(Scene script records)
________________________________________

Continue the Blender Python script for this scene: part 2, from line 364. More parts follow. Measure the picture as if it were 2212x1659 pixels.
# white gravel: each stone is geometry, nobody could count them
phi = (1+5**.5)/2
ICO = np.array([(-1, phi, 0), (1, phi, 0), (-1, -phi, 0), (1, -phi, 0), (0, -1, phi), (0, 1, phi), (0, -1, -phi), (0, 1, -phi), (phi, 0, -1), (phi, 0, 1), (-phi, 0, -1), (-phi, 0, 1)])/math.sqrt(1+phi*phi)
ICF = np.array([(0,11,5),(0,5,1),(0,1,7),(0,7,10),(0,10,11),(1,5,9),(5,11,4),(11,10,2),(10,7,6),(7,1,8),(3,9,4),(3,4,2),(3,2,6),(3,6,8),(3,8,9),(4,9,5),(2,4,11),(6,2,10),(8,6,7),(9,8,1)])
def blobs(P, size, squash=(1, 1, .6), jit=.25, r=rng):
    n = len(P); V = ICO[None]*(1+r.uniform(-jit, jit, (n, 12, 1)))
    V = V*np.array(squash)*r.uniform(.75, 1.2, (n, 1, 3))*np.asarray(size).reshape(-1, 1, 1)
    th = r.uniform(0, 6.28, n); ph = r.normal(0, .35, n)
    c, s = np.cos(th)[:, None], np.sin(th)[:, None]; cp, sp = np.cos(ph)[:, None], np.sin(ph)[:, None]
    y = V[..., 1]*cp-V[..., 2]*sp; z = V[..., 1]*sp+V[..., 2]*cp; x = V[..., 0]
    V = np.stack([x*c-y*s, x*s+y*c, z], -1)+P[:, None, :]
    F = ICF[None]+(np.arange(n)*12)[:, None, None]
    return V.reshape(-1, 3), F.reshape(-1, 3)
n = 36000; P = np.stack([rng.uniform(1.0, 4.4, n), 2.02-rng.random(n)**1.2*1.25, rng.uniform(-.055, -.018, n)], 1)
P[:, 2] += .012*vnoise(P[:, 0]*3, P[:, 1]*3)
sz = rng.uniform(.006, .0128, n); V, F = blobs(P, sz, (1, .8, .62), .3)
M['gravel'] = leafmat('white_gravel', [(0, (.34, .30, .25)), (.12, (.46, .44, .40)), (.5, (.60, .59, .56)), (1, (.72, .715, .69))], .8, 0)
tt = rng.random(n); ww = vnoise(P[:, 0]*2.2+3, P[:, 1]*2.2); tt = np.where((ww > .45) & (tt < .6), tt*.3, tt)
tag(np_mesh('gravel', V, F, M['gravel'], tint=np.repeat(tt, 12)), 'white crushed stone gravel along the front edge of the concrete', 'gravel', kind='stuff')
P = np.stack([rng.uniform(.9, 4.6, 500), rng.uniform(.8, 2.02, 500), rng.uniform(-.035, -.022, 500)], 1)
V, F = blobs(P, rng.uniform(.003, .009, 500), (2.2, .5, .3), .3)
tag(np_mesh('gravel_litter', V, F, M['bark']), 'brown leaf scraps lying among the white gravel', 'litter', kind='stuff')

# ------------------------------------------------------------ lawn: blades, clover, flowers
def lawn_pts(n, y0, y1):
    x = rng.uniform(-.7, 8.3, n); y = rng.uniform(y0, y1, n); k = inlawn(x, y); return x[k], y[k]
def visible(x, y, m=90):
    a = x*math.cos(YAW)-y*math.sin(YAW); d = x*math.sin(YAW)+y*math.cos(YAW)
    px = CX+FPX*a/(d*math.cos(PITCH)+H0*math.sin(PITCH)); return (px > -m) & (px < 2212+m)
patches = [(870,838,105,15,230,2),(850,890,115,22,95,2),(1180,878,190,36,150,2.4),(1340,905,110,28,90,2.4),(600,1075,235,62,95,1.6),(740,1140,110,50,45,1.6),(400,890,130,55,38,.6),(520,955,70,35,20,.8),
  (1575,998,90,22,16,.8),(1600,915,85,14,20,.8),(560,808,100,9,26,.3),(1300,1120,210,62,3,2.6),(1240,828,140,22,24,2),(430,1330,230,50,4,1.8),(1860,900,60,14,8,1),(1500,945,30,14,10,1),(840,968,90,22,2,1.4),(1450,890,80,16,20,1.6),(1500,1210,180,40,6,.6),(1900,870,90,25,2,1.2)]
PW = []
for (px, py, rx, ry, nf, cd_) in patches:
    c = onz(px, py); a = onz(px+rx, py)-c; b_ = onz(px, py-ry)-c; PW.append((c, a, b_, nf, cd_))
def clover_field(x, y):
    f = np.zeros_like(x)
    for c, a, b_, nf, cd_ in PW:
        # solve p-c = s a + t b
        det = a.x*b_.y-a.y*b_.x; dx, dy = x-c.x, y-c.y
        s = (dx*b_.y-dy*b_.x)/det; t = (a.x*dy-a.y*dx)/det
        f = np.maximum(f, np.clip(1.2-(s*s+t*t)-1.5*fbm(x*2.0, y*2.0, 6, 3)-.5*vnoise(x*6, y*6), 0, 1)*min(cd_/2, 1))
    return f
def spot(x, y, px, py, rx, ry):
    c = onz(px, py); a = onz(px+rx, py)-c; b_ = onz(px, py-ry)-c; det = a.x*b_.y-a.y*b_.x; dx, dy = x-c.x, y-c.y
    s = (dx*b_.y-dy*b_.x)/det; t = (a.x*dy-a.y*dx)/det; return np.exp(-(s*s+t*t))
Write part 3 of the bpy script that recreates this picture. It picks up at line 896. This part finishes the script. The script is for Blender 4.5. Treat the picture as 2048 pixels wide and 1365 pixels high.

________________________________________

◆ **Short task**:
Repeat the data above, word for word.

◆ **Result below**:
Continue the Blender Python script for this scene: part 2, from line 364. More parts follow. Measure the picture as if it were 2212x1659 pixels.
# white gravel: each stone is geometry, nobody could count them
phi = (1+5**.5)/2
ICO = np.array([(-1, phi, 0), (1, phi, 0), (-1, -phi, 0), (1, -phi, 0), (0, -1, phi), (0, 1, phi), (0, -1, -phi), (0, 1, -phi), (phi, 0, -1), (phi, 0, 1), (-phi, 0, -1), (-phi, 0, 1)])/math.sqrt(1+phi*phi)
ICF = np.array([(0,11,5),(0,5,1),(0,1,7),(0,7,10),(0,10,11),(1,5,9),(5,11,4),(11,10,2),(10,7,6),(7,1,8),(3,9,4),(3,4,2),(3,2,6),(3,6,8),(3,8,9),(4,9,5),(2,4,11),(6,2,10),(8,6,7),(9,8,1)])
def blobs(P, size, squash=(1, 1, .6), jit=.25, r=rng):
    n = len(P); V = ICO[None]*(1+r.uniform(-jit, jit, (n, 12, 1)))
    V = V*np.array(squash)*r.uniform(.75, 1.2, (n, 1, 3))*np.asarray(size).reshape(-1, 1, 1)
    th = r.uniform(0, 6.28, n); ph = r.normal(0, .35, n)
    c, s = np.cos(th)[:, None], np.sin(th)[:, None]; cp, sp = np.cos(ph)[:, None], np.sin(ph)[:, None]
    y = V[..., 1]*cp-V[..., 2]*sp; z = V[..., 1]*sp+V[..., 2]*cp; x = V[..., 0]
    V = np.stack([x*c-y*s, x*s+y*c, z], -1)+P[:, None, :]
    F = ICF[None]+(np.arange(n)*12)[:, None, None]
    return V.reshape(-1, 3), F.reshape(-1, 3)
n = 36000; P = np.stack([rng.uniform(1.0, 4.4, n), 2.02-rng.random(n)**1.2*1.25, rng.uniform(-.055, -.018, n)], 1)
P[:, 2] += .012*vnoise(P[:, 0]*3, P[:, 1]*3)
sz = rng.uniform(.006, .0128, n); V, F = blobs(P, sz, (1, .8, .62), .3)
M['gravel'] = leafmat('white_gravel', [(0, (.34, .30, .25)), (.12, (.46, .44, .40)), (.5, (.60, .59, .56)), (1, (.72, .715, .69))], .8, 0)
tt = rng.random(n); ww = vnoise(P[:, 0]*2.2+3, P[:, 1]*2.2); tt = np.where((ww > .45) & (tt < .6), tt*.3, tt)
tag(np_mesh('gravel', V, F, M['gravel'], tint=np.repeat(tt, 12)), 'white crushed stone gravel along the front edge of the concrete', 'gravel', kind='stuff')
P = np.stack([rng.uniform(.9, 4.6, 500), rng.uniform(.8, 2.02, 500), rng.uniform(-.035, -.022, 500)], 1)
V, F = blobs(P, rng.uniform(.003, .009, 500), (2.2, .5, .3), .3)
tag(np_mesh('gravel_litter', V, F, M['bark']), 'brown leaf scraps lying among the white gravel', 'litter', kind='stuff')

# ------------------------------------------------------------ lawn: blades, clover, flowers
def lawn_pts(n, y0, y1):
    x = rng.uniform(-.7, 8.3, n); y = rng.uniform(y0, y1, n); k = inlawn(x, y); return x[k], y[k]
def visible(x, y, m=90):
    a = x*math.cos(YAW)-y*math.sin(YAW); d = x*math.sin(YAW)+y*math.cos(YAW)
    px = CX+FPX*a/(d*math.cos(PITCH)+H0*math.sin(PITCH)); return (px > -m) & (px < 2212+m)
patches = [(870,838,105,15,230,2),(850,890,115,22,95,2),(1180,878,190,36,150,2.4),(1340,905,110,28,90,2.4),(600,1075,235,62,95,1.6),(740,1140,110,50,45,1.6),(400,890,130,55,38,.6),(520,955,70,35,20,.8),
  (1575,998,90,22,16,.8),(1600,915,85,14,20,.8),(560,808,100,9,26,.3),(1300,1120,210,62,3,2.6),(1240,828,140,22,24,2),(430,1330,230,50,4,1.8),(1860,900,60,14,8,1),(1500,945,30,14,10,1),(840,968,90,22,2,1.4),(1450,890,80,16,20,1.6),(1500,1210,180,40,6,.6),(1900,870,90,25,2,1.2)]
PW = []
for (px, py, rx, ry, nf, cd_) in patches:
    c = onz(px, py); a = onz(px+rx, py)-c; b_ = onz(px, py-ry)-c; PW.append((c, a, b_, nf, cd_))
def clover_field(x, y):
    f = np.zeros_like(x)
    for c, a, b_, nf, cd_ in PW:
        # solve p-c = s a + t b
        det = a.x*b_.y-a.y*b_.x; dx, dy = x-c.x, y-c.y
        s = (dx*b_.y-dy*b_.x)/det; t = (a.x*dy-a.y*dx)/det
        f = np.maximum(f, np.clip(1.2-(s*s+t*t)-1.5*fbm(x*2.0, y*2.0, 6, 3)-.5*vnoise(x*6, y*6), 0, 1)*min(cd_/2, 1))
    return f
def spot(x, y, px, py, rx, ry):
    c = onz(px, py); a = onz(px+rx, py)-c; b_ = onz(px, py-ry)-c; det = a.x*b_.y-a.y*b_.x; dx, dy = x-c.x, y-c.y
    s = (dx*b_.y-dy*b_.x)/det; t = (a.x*dy-a.y*dx)/det; return np.exp(-(s*s+t*t))
Write part 3 of the bpy script that recreates this picture. It picks up at line 896. This part finishes the script. The script is for Blender 4.5. Treat the picture as 2048 pixels wide and 1365 pixels high.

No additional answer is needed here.